Publication date: June 20th 2020
Publisher: Razorbill
ISBN: 1984835920
ISBN13: 9781984835925When Andra wakes up, she’s drowning.
Not only that, but she’s in a hot, dirty cave, it’s the year 3102, and everyone keeps calling her Goddess. When Andra went into a cryonic sleep for a trip across the galaxy, she expected to wake up in a hundred years, not a thousand. Worst of all, the rest of the colonists—including her family and friends—are dead. They died centuries ago, and for some reason, their descendants think Andra’s a deity. She knows she’s nothing special, but she’ll play along if it means she can figure out why she was left in stasis and how to get back to Earth.
Zhade, the exiled bastard prince of Eerensed, has other plans. Four years ago, the sleeping Goddess’s glass coffin disappeared from the palace, and Zhade devoted himself to finding it. Now he’s hoping the Goddess will be the key to taking his rightful place on the throne—if he can get her to play her part, that is. Because if his people realize she doesn’t actually have the power to save their dying planet, they’ll kill her.
With a vicious monarch on the throne and a city tearing apart at the seams, Zhade and Andra might never be able to unlock the mystery of her fate, let alone find a way to unseat the king, especially since Zhade hasn’t exactly been forthcoming with Andra. And a thousand years from home, is there any way of knowing that Earth is better than the planet she’s woken to?
I’m starting to write this review on the very same day that I finished this book, and holy shit. My mind is everywhere. I feel exceptionally (exceptionalish?) late to this book, since it came out last summer, and was apart of my July 2020 Owlcrate, but I’ve been slowly working my way through my backlog. When I saw a post on Bookstagram about it, and realized it sounded a bit like Across the Universe by Beth Revis—one of my favorite series of all time—it immediately jumped to the next spot on my reading list.
Let’s talk about the not-so-great part first. When Andra awakes, she finds a barren world, and a boy. That boy speaks English but the words are shortened and changed (for example, any of our words that end in -ly now end with -ish, and “marah” roughly translates to “Am I right?” and “evens” is “okay,” etc). It’s fairly simple to figure out, but it was painstaking in the beginning. I often read before bed and my eyes were crossing in the first 60-70 pages from trying to figure out the words. Thankfully, I found myself eventually able to do it without much thought. Side note, I love the lighthearted insult, “You spoon.” That’s a great one, lol. Once I was past the initial difficulty, I began to really appreciate the effort that it must’ve taken to create the language.

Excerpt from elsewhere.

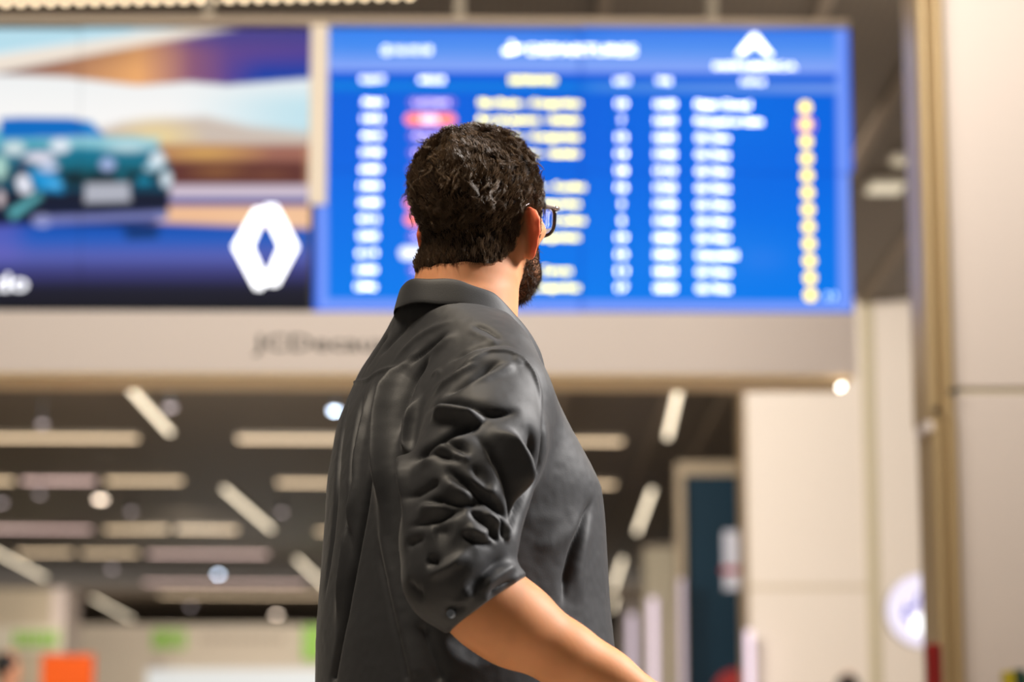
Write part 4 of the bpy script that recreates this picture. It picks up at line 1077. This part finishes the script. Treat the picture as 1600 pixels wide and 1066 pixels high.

When Andra awakens, she finds herself on a dying world. Much of the book takes place under the bio’dome known as Eerensed, a city that is the last oasis left on the new planet. I can’t say too much about the setting without spoiling a good portion of the book, but I can say that the author did an amazing job of creating not only the barren world surrounding Eerensed but the city itself is no place I’d like to live. It’s crowded, claustrophobic, and unsafe. There’s multiple underground organizations bent on ridding the world of Andra and any other goddesses. And as we find out in the beginning, they already have gotten rid of others like her.
There’s multiple twists in this book that, quite frankly, I never saw coming. Obviously, to keep it spoiler-free, I can’t mention them, however it was these twists that really kept me reading. The plot is interesting on its own, don’t get me wrong. I just love a good twist and this book has at least three of them.
The next book, which is the conclusion (sad face), titled Devil in the Device comes out in August and you can’t bet your booty I’m picking it up. I’m actually quite sad that it won’t be out for another two and a half months because I just need to know what happens now. I highly recommend this book whether or not you’re a sci-fi fan but especially if you’re a fan of futuristic settings, space travel, and tech in books. It’s easily one of my favorite reads so far of 2021.